I read books that were required reading for older kids & such; Where the Red Fern Grows; To Kill a Mockingbird, JRR Tolkein of course, The Strange Case of Dr Jekyll and Mr Hyde; Of Mice and Men, The Handmaid’s Tale, 1984 and Animal Farm, Wuthering Heights, Watership Down, Pretty much everything Brontë and all things Austen, Moby Dick and whatever else I could get my paws on. I remember a couple of times in middle school, skipping classes and hiding out in the back corner of the library, reading entire books in one day.

I started writing stories in earnest in the fifth grade. Before that it was mostly scribblings and poems and such. What prompted the storyteller in me for sure was my fifth grade teacher, Ms. Wendy Pamay. I think pretty every one of us can say that there was that *one* teacher or professor who had a profound effect on you during your formative years… Wendy Pamay and Mr. Paul Francis were my inspiration when I was young. I wasn’t necessarily a great student; I had a rough childhood and it reflected on my participation and attendance pretty badly. Ms. Pamay was the one who taught me that writing could be that escape, that place where I could express myself without reserve.
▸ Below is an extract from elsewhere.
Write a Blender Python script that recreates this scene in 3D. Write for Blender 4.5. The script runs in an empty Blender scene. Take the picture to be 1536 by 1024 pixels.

She was a wonderful teacher… I credit her with so many of my present day skills and interests. She treasured creativity and reading—and found really amazing ways to teach us things—she was genius. That is why she is part of the dedication of my first published book.


It took a long time for me to develop my voice. Much through my teens and early twenties, what I wrote was very much influenced by what I was reading. I finished my first book at 23; and it was horrible. I was horrified to discover a television show that appeared after completing that book that depicted a character almost identical to mine, so I scrapped the project. I wrote another science-fiction book that was also equally as terrible. But every word, every paragraph helped me develop my style and find who I was as an author. I think I also took a while to figure out how to put myself in my writing instead of just writing to tell a story or emulate a style I liked at the time. It made my characters more authentic and likeable, I think.

I write when it comes to me. I have, no joke, at least 200 false-start stories, some only a couple of paragraphs, some as many as seventy or eighty pages; all of which skidded to a creative halt somewhere along the line. Finishing a book is hard, and a rare event for me. I’m not disciplined enough to make myself write or to create outlines, I’m afraid. I prefer organic processes; it makes stories less predictable.

Tinna’s Promise is a strange book… I know it is. But what I do know is that it is reviewing wonderfully… and that I have a viable voice as a writer. It took years to develop it, but it’s there. I’m hoping Tinna’s Might will have that same draw that keeps the reader engaged as the first book has. We’re still editing. I’ve had to do A LOT of moving stuff around and revisions; I tried too hard to fill readers in on the background from the first book; it’s a lot of work. I’m hoping to have it polished and tied up by end of year, but I’m not sure… we shall see!